Ci vorranno 2 ore e mezza per aprire completamente il motore della rossa ed accorgersi che:
- L’anticipo regolato male provoca battito in testa
- Aver montato la testa polini (più compressa) ha amplificato i sintomi e smagrito la carburazione
Troviamo infatti il cielo del pistone picchiettato e rugoso, mentre la camera di combustione si presenta troppo chiara e pulita.
Sistemiamo il pistone alla ” bell’emeglio “ con sapiente uso di carta vetrata, sostituiamo le fasce e controlliamo lo stato del cilindro, chiudiamo il tutto con abbondante pasta rossa al basamento ma non prima essere ritornati alla configurazione precedente montato dunque l’originale testa DR.
Per fare tutto ciò dobbiamo smontare anche, con non poca sofferenza:
- Carburatore
- Marmitta
- Ammortizzatore posteriore
- Calottino di raffeddamento
- Sager pistone
- Gabbia a rulli
Sono le H 18:00, momento catartico ed ora della verità. Alla prima spedivellata non succede nulla ma tra le lacrime e la rassegnazione c’è uno spiraglio di luce: il motore ha di nuovo compressione e questo fa ben sperare !
Dopo qualche colpo di pedale deciso arriva benzina nei condotti del cilindro ed il ben progettato ed affidabile monocilindrico di casa Piaggio riparte fedele.
Percorriamo i primi chilometri in punta di ruote, gas al minimo, orecchio teso e mano sul motore per saggiarne la temperatura; inutile ricordare che in tutto ciò sta ancora piovendo, meno di prima ma siamo pur sempre alla mercé delle intemperie.
Prendiamo via via più confidenza e i chilometri ricominciano a scorrere via. E’ però tardi e manca parecchio a Saint Tropez, non ci illudiamo di poterci arrivare entro sera.
Finirà che abbandoneremo definitivamente ogni speranza, privi di energie, nei pressi della ridente “Le Moy” a circa 30 km dalla meta. L’unico campeggio che incontriamo è chiuso e così, soccorsi ora telefonicamente da Elisa, ora da una magnanima motociclista locale, raggiungiamo all’alba delle H21:00 un altro campeggio che si rivelerà salvifico.
La toccata e fuga è talmente rapida (dobbiamo solo dormire e ripartire l’indomani) che anche il gestore si impietosisce e, avendo già chiuso la cassa, ci offre il pernottamento a titolo gratuito, ottimo ! La giornata si avvia dunque a chiusura con un bilancio di 100 a 1 per la sfiga, non avremmo potuto chiedere di meglio.
Cerchiamo una connessione ad internet e una birra ma il campeggio è ormai dormiente, quindi niente chance né ulteriori botte di fondoschiena. Scriviamo una parte del racconto odierno fino a che, verso le H23:00 siamo troppo stanchi per continuare: tenda montata e vespe al riparo andiamo a letto lasciandoci alle spalle una giornata davvero indimenticabile per fatica e resistenza.

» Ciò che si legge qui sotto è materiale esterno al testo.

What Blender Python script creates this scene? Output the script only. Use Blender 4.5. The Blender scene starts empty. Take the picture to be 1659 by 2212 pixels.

Non abbiamo un programma preciso per la giornata di domani ma sappiamo che dobbiamo trovare una soluzione per tornare a casa dato lo stato di salute precario in cui versa uno dei destrieri, la quantità di Km da coprire e il poco tempo a disposizione, aleggia nell’aria l’idea di dirigerci nuovamente verso Ventimiglia.
Anche questa volta la nostra permanenza nel luogo originariamente designato come meta del viaggio, si prospetta fulminea.